Both 72-hole tournaments will be preceded Wednesday by celebrity pro-ams. There are openings for amateurs in both, with the tab $1,000 at the Uniden and $950 at the GNA. Two berths in the GNA will be at stake Thursday, March 14, in a qualifying round at Oakmont for non-qualified LPGA pros and amateurs with handicaps of 5 or less. Between the Uniden and the GNA, the LPGA will be in Hawaii for the Women’s Kemper Open. After the GNA, they take a week off and then play the $400,000 Nabisco Dinah Shore Invitational April 4-7 at Mission Hills CC in Rancho Mirage and the $175,000 Kyocera Inamori Classic April 11-14 at the Fairbanks Ranch CC in San Diego.

Rancho Park was the busiest 18-hole course in the country last year, but Alondra Park is fast becoming a contender, points out Steve Oh, managing general partner of the Global Golf Co., which operates the L.A. County course in Lawndale. Alondra Park had 122,777 rounds last year, only 3,117 shy of Rancho. It was a big increase for Alondra, up from 90,779 in 1983. . . . Dennis Pogue, former head pro at San Luis Obispo CC, has taken over the same position at Mesquite CC, a new course in Palm Springs. Mesquite has six par-5s, six par-4s and six par-3s. . . . Former U.S. International University golfer Morris Hatalsky of San Diego is now head pro at Pelican Bay CC at Daytona Beach, Fla. . . . The Golden State Tour regulars will play Monday at Soboba Springs and March 11 at Lomas Santa Fe, with the seniors also at Lomas Santa Fe and March 15 at the new Monarch Bay course in Laguna Niguel.

Glen McGihon, head pro at The Vintage Club, has had 10 holes in one during his career, but his son, Jon, a junior at Cal State Northridge, is rapidly closing in on him. Jon, 26, made his first ace in CS Northridge tournament history when he got one in the rain on the 193-yard 15th hole at Simi Hills. Four days later he aced the 147-yard 15th at Woodland Hills. That made four for young McGihon.
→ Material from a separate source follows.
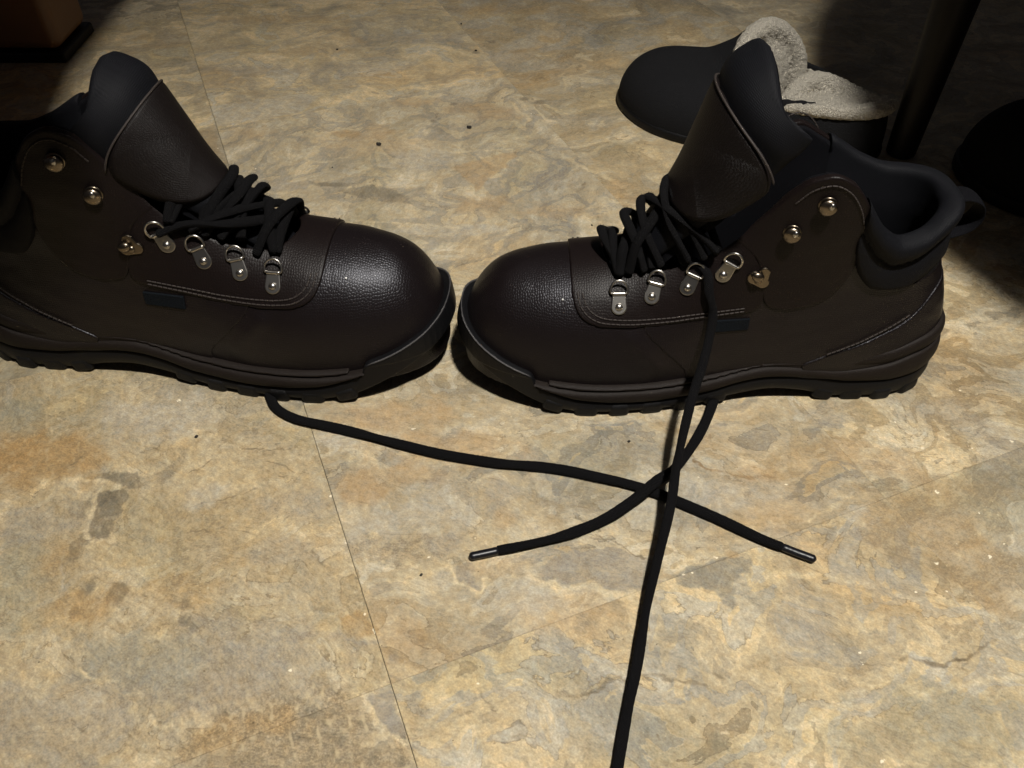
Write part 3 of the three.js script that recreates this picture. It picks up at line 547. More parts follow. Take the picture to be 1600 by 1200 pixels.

The odds of an average golfer making a hole in one on a regulation course in one round, according to Golf Digest, are 8,404 to 1. . . . Paul Goydos of Cal State Long Beach, winner of the Pacific Coast Collegiate tournament, heads the entries for Monday’s 18th annual Matador Intercollegiate at El Caballero CC in Tarzana. Defending champion UCLA is skipping the tournament. . . . American Golf plays March 11 at Yorba Linda CC.